Milbank: Don’t expect things to get any better after Tuesday

Posted by – November 1, 2010

There have been a lot of comparisons between this election and the one in 1994, when Republicans swept into office and took control of the Congress midway through Bill Clinton’s first term as president. Dana Milbank of the Washington Post writes that there is one major difference: The GOP had adults in the room back then.

When Republicans gained control of Congress 16 years ago, the revolutionaries were eventually convinced by their leaders to cut deals with President Bill Clinton, leading to milestone achievements on the budget and welfare reform.

But there is no Bob Dole in the Republican leadership today; there isn’t even a Newt Gingrich. There is nobody with the clout to tell Tea Party-inspired backbenchers when it’s time to put down the grenades and negotiate. Rather, there are weak leaders who, frightened by the Tea Party radicals, have become unquestioning followers of a radical approach.

Ronald Reagan, head of a revolution that bears his name and which continues to be invoked today, was able to work with House Speaker Thomas P. “Tip” O’Neill (pictured above) as president to accomplish things for the greater good. Milbank doesn’t see history repeating itself.

The difference now is that, particularly on the Republican side, there are no authority figures to say “no” to the angry, the rude and the violent. With a House leader determined not to compromise, and a Senate leader whose top national priority is the defeat of the president, things won’t get any better after Tuesday.

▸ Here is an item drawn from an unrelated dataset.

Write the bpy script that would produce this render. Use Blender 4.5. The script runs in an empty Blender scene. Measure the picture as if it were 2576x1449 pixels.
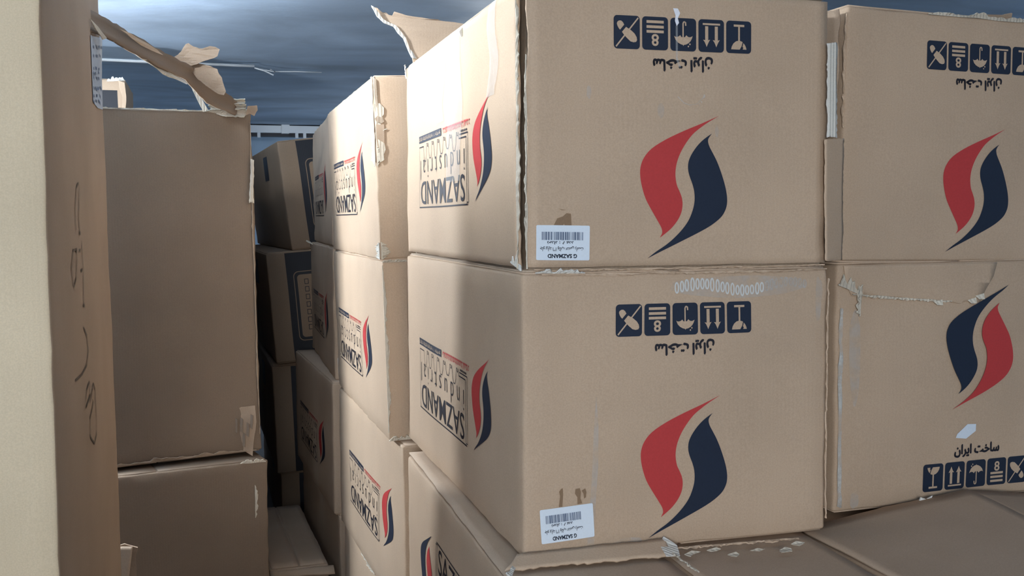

Frank Rich of the New York Times sees the influence of the tea party a little differently.

What the Tea Party ostensibly wants most — less government spending and smaller federal deficits — is not remotely happening on the country club G.O.P.’s watch. The elites have no serious plans to cut anything except taxes and regulation of their favored industries. The party’s principal 2010 campaign document, its “Pledge to America,” doesn’t vow to cut even earmarks — which barely amount to a rounding error in the federal budget anyway. …

For sure, the Republican elites found the Tea Party invaluable on the way to this Election Day.  … What made the Tea Party most useful was that its loud populist message gave the G.O.P. just the cover it needed both to camouflage its corporate patrons and to rebrand itself as a party miraculously antithetical to the despised G.O.P. that gave us George W. Bush and record deficits only yesterday.